Now, I'm not saying we should have accepted mediocrity and let rethrash multiply like it was in a petri dish, there were definitely throngs of shitty bands that weren't even trying to be entertaining. There were fashion bands like Fueled By Fire and Merciless Death, but we also had bands that were just bursting with youthful exuberance and let hard and heavy riffs just shine through, like Diamond Plate. ACTUALLY NOW THAT I THINK ABOUT IT DIAMOND PLATE COMPLETELY FUCKING PROVES MY POINT. They started off writing simple thrash songs with tons of energy, check out something like "Criminal Justice" or "Maelstrom". Were they overly complicated? No, not at all. What happened when they started to get more proggy and technical? We got Pulse. When we start asking thrash bands to stop being thrash bands, we get even shittier hybrids that nobody really wants. It took this random Italian band to write riffs so simple and so goddamn effective to remind me why thrash was so fucking awesome in the first place. I feel like we stopped wanting riffs. We wanted something smarter. Man fuck that with dynamite, I'd take Sadus over Queensryche any day of the week. Fuck off with that intelligent bullshit, we need to go back to understanding that masterful riff writing backed with boundless enthusiasm and/or sheer anger is what made thrash such a force to be reckoned with in its heyday.
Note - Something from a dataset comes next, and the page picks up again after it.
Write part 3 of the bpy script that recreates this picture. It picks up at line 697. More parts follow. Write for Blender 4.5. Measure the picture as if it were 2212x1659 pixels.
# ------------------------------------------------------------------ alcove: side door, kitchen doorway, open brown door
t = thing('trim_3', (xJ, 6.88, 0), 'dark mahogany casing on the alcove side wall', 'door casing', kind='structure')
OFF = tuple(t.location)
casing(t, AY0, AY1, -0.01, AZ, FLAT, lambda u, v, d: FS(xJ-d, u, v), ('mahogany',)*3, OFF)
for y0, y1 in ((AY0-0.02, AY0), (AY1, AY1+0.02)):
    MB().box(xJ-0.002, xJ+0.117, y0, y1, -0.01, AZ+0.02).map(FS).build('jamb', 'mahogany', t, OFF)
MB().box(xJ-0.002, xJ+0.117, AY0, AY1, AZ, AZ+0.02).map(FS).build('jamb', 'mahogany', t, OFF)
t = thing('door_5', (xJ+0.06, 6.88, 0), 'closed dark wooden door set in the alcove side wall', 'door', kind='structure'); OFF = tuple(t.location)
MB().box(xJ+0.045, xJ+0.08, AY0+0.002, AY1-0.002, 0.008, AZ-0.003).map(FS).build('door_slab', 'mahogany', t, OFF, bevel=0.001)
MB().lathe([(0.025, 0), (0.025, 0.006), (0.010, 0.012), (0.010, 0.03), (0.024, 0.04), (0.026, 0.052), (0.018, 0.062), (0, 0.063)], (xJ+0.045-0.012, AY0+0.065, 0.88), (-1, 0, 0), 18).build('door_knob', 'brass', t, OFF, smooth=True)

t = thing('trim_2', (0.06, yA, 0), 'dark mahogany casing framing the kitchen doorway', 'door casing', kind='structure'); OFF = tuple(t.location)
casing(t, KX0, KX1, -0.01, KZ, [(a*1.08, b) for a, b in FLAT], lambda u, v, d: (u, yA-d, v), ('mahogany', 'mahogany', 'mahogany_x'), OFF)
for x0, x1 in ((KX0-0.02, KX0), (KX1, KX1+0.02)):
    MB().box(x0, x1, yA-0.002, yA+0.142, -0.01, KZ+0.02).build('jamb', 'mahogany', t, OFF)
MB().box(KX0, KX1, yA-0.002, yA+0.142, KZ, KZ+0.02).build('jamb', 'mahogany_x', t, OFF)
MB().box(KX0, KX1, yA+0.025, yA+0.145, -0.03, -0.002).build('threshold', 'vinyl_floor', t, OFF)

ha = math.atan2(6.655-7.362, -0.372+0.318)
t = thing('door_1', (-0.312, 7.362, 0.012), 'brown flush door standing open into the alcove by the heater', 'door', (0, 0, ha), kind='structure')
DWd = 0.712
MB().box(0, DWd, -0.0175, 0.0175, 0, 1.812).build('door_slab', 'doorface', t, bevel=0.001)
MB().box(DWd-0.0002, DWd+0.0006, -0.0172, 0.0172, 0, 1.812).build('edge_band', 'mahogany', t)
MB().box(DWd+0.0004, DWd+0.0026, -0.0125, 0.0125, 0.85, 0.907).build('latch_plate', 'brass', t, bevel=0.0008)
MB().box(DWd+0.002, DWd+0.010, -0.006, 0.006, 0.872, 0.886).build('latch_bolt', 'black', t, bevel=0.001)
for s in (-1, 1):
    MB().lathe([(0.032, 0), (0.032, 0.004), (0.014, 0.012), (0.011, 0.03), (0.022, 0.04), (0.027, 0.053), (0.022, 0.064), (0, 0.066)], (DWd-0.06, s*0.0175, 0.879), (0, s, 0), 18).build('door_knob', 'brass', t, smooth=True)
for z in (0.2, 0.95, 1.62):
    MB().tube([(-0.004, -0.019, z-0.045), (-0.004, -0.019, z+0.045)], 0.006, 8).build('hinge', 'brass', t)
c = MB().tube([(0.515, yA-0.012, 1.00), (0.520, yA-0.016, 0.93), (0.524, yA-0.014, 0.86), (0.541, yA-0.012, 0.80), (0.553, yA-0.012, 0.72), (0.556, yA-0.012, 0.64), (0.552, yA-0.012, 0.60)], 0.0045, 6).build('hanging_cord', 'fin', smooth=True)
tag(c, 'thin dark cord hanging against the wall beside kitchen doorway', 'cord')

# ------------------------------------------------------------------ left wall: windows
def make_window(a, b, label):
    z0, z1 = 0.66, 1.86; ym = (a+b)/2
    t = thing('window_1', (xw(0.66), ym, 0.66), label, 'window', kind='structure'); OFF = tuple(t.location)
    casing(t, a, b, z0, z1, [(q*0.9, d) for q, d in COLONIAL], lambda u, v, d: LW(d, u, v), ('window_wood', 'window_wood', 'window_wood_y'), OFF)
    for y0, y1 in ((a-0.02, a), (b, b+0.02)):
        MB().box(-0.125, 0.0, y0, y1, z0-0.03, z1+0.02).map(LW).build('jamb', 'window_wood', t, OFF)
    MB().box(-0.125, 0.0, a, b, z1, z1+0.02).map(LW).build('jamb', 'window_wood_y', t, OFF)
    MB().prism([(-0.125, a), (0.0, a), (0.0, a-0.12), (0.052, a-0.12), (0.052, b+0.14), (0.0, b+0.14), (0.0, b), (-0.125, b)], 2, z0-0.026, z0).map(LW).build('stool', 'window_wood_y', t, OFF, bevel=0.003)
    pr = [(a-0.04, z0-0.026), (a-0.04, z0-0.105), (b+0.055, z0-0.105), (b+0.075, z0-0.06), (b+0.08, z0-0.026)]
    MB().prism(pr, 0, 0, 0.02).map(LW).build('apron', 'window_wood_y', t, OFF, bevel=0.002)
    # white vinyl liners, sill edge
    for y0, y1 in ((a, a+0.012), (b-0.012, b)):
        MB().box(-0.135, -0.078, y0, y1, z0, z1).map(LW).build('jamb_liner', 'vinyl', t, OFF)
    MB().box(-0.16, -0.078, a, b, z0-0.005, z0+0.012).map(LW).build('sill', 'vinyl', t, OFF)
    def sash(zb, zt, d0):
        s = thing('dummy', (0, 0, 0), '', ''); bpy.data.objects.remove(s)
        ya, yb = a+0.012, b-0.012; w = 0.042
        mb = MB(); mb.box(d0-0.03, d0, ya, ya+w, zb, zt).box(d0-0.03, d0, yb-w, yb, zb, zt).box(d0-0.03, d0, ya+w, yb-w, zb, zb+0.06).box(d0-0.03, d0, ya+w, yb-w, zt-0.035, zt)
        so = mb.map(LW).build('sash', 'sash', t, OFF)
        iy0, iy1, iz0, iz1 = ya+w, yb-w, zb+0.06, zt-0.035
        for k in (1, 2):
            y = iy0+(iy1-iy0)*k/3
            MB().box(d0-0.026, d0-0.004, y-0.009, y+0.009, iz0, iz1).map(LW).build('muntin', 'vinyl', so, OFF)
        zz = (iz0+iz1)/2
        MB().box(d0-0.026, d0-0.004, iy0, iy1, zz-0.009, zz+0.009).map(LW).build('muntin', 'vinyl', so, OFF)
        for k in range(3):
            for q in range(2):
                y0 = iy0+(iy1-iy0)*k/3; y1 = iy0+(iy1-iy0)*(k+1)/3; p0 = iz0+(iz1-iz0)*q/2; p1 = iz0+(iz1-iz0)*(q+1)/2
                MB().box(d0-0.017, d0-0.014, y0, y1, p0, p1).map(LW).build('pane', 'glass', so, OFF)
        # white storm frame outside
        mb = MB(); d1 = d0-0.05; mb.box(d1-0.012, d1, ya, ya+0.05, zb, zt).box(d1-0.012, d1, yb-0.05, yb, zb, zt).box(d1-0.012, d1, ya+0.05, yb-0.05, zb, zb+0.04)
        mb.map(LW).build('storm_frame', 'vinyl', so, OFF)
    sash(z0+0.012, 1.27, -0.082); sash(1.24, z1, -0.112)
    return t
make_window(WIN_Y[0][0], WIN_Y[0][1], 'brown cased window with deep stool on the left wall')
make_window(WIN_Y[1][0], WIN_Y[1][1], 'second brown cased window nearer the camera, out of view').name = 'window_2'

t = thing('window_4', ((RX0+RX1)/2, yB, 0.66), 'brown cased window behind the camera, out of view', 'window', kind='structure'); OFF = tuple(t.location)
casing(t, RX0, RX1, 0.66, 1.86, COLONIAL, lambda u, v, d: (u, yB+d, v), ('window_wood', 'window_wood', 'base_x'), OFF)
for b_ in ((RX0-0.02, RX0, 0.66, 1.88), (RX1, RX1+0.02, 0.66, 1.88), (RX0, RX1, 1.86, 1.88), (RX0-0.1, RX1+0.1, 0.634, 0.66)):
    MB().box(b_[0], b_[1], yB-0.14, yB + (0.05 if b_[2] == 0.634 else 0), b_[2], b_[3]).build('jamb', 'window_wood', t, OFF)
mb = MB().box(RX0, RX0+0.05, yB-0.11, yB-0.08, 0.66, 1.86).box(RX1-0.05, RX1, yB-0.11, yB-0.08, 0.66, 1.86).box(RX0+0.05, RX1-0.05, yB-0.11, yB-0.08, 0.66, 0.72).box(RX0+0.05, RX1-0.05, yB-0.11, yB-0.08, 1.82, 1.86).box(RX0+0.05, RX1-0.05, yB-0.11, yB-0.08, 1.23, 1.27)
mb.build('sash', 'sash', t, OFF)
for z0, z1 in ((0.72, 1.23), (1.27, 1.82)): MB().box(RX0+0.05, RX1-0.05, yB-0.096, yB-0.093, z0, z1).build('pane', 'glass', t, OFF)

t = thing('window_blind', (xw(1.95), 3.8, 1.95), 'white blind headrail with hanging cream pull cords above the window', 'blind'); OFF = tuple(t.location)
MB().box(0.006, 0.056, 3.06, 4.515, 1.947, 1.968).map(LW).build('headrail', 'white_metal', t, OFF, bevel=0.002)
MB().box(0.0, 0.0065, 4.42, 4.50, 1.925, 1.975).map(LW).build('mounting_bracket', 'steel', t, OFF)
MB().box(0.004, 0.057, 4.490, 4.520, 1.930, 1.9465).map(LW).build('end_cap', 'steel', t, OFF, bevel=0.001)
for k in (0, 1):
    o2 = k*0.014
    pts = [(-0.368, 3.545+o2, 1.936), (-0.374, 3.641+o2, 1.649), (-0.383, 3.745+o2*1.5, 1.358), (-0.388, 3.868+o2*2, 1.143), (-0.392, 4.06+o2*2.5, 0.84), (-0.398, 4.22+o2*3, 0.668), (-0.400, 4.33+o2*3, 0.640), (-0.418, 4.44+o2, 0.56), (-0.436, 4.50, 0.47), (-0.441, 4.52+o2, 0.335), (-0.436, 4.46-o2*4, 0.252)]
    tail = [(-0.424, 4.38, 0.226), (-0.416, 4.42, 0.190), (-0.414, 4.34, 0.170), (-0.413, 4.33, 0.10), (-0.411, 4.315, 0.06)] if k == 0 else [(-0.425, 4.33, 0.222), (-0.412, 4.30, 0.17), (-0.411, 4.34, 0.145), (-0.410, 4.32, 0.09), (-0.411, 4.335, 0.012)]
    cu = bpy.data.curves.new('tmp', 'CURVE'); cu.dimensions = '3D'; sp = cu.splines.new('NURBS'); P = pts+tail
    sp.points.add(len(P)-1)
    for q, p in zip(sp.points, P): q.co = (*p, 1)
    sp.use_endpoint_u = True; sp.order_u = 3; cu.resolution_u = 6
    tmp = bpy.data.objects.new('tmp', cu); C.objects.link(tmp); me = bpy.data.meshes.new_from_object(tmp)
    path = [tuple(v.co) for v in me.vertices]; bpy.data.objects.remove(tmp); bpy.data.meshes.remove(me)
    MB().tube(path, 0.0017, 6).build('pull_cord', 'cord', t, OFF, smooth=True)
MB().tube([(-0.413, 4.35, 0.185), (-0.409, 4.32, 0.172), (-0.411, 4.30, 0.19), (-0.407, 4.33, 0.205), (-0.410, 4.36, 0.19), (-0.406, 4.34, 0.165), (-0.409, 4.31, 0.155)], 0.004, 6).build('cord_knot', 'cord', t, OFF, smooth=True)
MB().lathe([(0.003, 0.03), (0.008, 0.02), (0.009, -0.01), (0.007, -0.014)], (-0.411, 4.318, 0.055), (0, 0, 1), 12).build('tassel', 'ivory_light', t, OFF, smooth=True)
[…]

It wasn't just that it was fresh and pushing boundaries, otherwise we wouldn't still have love for Slayer and Znowhite today.
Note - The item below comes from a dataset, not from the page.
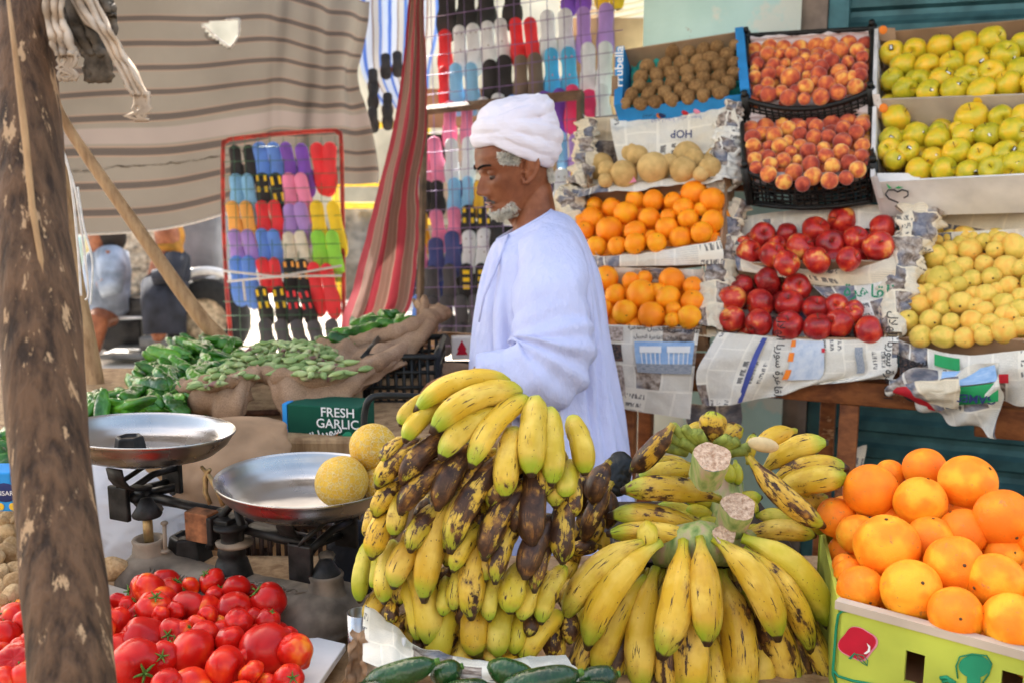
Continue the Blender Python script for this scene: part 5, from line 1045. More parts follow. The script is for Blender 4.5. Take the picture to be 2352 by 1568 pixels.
for i, (a, c, w, br, g) in enumerate(MBN):
    ua, va = ZD(*a); uc, vc = ZD(*c); lay = .055 * i / NB
    banana(bun, ZD, ext(a, c, .16), ext(c, a, .03), w * 1.10, sd1(ua, va) + .040 + lay * .6, sd1(uc, vc) - .012 + lay * .6, br, g, seed=i, near=.028, full=True)
for k in range(42):   # inner bananas, seen in the gaps
    u = rb.uniform(930, 1310); v = rb.uniform(985, 1440); x, y = (u / .91875 - 850) * 1.829, (v / .91875 - 850) * 1.829
    banana(bun, ZD, (x + rb.uniform(0, 60) * (1 if u < 1080 else -1), y), (x - 20 + rb.uniform(-30, 30), y + 190), rb.uniform(84, 104), sd1(u, v) + .095, sd1(u, v) + .055, rb.uniform(.6, 1.1), .2, seed=k)
mb = MB(); mb.tube([P(1090, 960, 1.56), P(1085, 1100, 1.56), P(1085, 1300, 1.55), P(1080, 1500, 1.54)], [.02, .03, .04, .03], 12); obj('stalk', mb, M['neck'], bun)
# front right bunch
def sd2(u, v): return 1.40 + .13 * ((u - 1590) / 330) ** 2 + .0 * v
FB = [((505,700),(130,1065),110,.55,.25,None),((565,720),(240,1195),122,.35,.1,None),((690,715),(590,1245),132,.45,.0,-.08),((780,700),(812,1180),132,.45,.0,.02),((865,700),(1148,1155),132,.35,.1,None),((1010,745),(1308,1215),106,.75,.15,None),((1005,690),(1392,1092),130,.2,.6,None),
      ((500,890),(290,1345),124,.35,.3,None),((722,860),(735,1470),150,.5,.05,.02),((882,870),(975,1470),142,.5,.1,None),((1010,950),(1200,1440),140,.6,.1,None),((560,850),(500,1420),130,.25,.15,None),((1180,1050),(1295,1350),90,.4,.1,None),
      ((620,950),(620,1480),110,1.0,0,.02),((830,1100),(860,1480),100,.4,.2,.02),((1080,1130),(1090,1480),120,.3,.2,None),((215,980),(225,1240),90,.4,.6,None),((125,1030),(128,1165),66,.7,.3,.02),((450,1060),(465,1340),90,.7,.1,.0),((400,1150),(370,1480),100,.2,.2,None),((1210,1290),(1220,1480),100,.2,.3,.0),((950,1250),(940,1500),100,.3,.1,.0),((520,600),(520,700),84,.2,.6,.05)]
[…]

Basically, thrash got shitty because we got complacent and wanted growth. Growth isn't a bad thing, not in the slightest, but we shouldn't try throwing out or discrediting an entire genre simply because it doesn't lend itself to such a thing. We, as a fandom, need to remember what it was that made the genre so fucking powerful, and we should accept the bands that still carry that flag. I love Vektor as much as the next guy, but Game Over is carrying the more traditional torch in a way that we've all forgotten how to appreciate. I'm not saying ask for less, merely we should ask for something more specific. Burst Into the Quiet is chock full of everything that made an album like, say, By Inheritance or Taking Over or Among the Living so good, and Game Over understood this so well that it actually managed to snap me out of my trance that saw me drifting away from a style that can scratch a very particular itch like no other.
No gods, no masters. We've forgotten what it was that made thrash worth listening to, and Game Over fucking reminded me. Maybe they'll remind the rest of you as well.
No I'm not going to actually review the album. It's good, that's all you need.
RATING - 83%
Well done, you actually summed up most of my thoughts about thrash metal nowadays and its current scene. I think I'll also give the album a listen or two. Good job, keep it up!